[NSRCA-discussion] cooling area

Dean Pappas d.pappas at kodeos.com
Tue Dec 5 06:20:34 AKST 2006


Bad arithmetic ... that's less than 20% expansion or 1.2 rear-facing square inches out for every square inch in.
 

Dean Pappas 
Sr. Design Engineer 
Kodeos Communications 
111 Corporate Blvd. 
South Plainfield, N.J. 07080 
(908) 222-7817 phone 
(908) 222-2392 fax 
d.pappas at kodeos.com 

-----Original Message-----
From: nsrca-discussion-bounces at lists.nsrca.org [mailto:nsrca-discussion-bounces at lists.nsrca.org]On Behalf Of Dean Pappas
Sent: Tuesday, December 05, 2006 10:19 AM
To: NSRCA Mailing List
Subject: Re: [NSRCA-discussion] cooling area


Hi All,
I'll go one step further: measuring the exit area by looking at the bottom of the airplane is wrong. Do you want the air shooting vertically out the bottom of the ship? Of course not.
The expansion of air in our cooling setups is practically negligible. Let's say that the air heats up a whole 100 degrees F as it goes through the system. There is no way that it heats up even half of that. On a normal day, the air is at at roughly 535 degrees absolute, so a 100 degree warmup will make the air expand less than 10%.
 
If you take a square inch of air into the front of the airplane at 80 MPH, you want 1.1 square inches of exit ... as viewed from directly behind the aircraft!
Now if you cut a hole in the bottom of the plane, you have to ask how the air is coming out. Is the hole really aft of the fuselage bottom "high point"?
Is it really on the flat bottom?

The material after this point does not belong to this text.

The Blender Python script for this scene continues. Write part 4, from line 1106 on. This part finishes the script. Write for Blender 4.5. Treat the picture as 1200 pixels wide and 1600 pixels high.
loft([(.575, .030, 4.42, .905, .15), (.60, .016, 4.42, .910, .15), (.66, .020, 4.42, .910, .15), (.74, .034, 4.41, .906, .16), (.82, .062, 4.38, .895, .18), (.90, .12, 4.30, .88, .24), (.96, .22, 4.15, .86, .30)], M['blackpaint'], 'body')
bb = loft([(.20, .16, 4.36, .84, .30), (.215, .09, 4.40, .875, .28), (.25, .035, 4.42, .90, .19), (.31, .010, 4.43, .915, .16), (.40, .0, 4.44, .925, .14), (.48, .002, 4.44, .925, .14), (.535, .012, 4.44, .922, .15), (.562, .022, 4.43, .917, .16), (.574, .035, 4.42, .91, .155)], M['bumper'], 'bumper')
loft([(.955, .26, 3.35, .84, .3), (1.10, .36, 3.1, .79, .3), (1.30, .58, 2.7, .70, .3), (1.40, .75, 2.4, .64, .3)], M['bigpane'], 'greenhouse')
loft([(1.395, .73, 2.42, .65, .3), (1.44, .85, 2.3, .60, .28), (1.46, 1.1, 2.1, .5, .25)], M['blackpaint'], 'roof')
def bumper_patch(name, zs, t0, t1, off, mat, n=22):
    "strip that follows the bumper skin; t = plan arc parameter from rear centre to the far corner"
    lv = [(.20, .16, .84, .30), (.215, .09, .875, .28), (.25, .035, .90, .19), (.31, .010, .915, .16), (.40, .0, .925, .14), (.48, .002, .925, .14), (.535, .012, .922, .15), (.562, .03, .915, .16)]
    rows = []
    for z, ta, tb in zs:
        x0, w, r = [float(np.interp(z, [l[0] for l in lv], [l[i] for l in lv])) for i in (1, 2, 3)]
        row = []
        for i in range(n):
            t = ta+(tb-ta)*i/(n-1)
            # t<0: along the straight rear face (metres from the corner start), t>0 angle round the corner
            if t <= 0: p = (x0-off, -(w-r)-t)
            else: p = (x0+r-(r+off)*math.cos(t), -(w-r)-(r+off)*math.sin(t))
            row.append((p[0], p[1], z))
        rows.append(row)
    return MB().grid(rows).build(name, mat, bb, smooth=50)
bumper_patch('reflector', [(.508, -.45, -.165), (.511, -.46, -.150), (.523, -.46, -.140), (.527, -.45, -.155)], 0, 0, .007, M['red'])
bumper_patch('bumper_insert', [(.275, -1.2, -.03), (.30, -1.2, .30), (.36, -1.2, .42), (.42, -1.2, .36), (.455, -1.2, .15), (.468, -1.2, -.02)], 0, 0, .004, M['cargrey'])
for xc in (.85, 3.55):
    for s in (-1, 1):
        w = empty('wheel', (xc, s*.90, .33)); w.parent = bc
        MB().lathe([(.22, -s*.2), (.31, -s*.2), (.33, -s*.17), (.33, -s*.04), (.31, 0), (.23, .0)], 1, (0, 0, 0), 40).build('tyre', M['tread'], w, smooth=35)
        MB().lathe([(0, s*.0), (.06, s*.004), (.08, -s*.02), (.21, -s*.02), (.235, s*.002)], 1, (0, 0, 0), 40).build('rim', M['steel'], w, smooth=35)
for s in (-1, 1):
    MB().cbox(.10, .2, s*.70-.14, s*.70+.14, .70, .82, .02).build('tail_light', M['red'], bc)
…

Then air is going to exit the plane at some shallow angle, and the effective area is going to be much smaller than what you see looking at the bottom of the plane.
Unless the exit hole is huge, this means that the system is outlet choked, when flying at speed, and adding drag to boot.
 
We really should build aft-facing exit scoops like some older Pattern designs, or the slick trick used on the aft end of the belly pan of the Zeque.